La mujer llora y humedece los pies del Señor con sus lágrimas. Se puede
pensar que es por el remordimiento de la vida que ha llevado. Pero hay algo más
en su forma de llorar. Su llanto es apacible, sereno, consolador, casi llanto
de alegría; es llanto de amor por Jesús.
Y el fariseo se escandaliza. Pero no le escandaliza que esa mujer
actúe así, sino que el Maestro lo consienta y lo apruebe.
Jesús, entonces, propone a Simón la parábola de los dos deudores.
Todos somos deudores de Dios: mi vida, mis bienes y, sobre todo, lo que me ha
perdonado –y que sólo Él y yo sabemos… Quien reconoce que ha recibido el don
mayor, amará más. Quien tiene contraída la mayor deuda, por haber recibido un
perdón mayor, se siente amado más. Por eso, mostrará más amor. El núcleo de la
parábola está en la relación entre los dos verbos: perdonar y mostrar más amor.
Se me ha perdonado más, muestro más amor.
Gratitud es reconocer la vida como un regalo de amor, no como una
deuda que tengo que pagar. El pecado es falta de amor agradecido. El pecador no
ama, lo que hace es procurar ganarse méritos, pagar y comprar con buenas
acciones. Así, es capaz de llevar una vida pródiga de obras, que despiertan la alabanza
de quienes las ven, pero que no manifiestan amor verdadero. Toda la vida
religiosa se convierte en un continuo pagar, merecer y comprar. Puedo repartir mis bienes entre los
necesitados, tener una fe como para mover montañas, entregar incluso mi cuerpo
a las llamas si no tengo amor, de nada me sirve (1 Cor 13).
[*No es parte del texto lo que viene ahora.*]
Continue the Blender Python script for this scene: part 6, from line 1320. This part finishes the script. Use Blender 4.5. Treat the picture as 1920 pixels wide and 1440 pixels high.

El perdón procede del amor. Dios nos ha perdonado primero por puro
amor. Nuestro amor es la respuesta a esa gracia que se me ha concedido. Por
eso, esta mujer ama más que el fariseo: porque ella sí se ha sentido amada y ha
reconocido el amor.
Toda religión y toda ética buscan que las personas sean mejores y
pequen menos. El cristianismo va mucho más allá y cambia la cuestión: No simplemente
que sean mejores y pequen menos, sino que amen más. Porque reconozco que Dios
me ha amado, no puedo hacer otra cosa que poner amor en mi vida.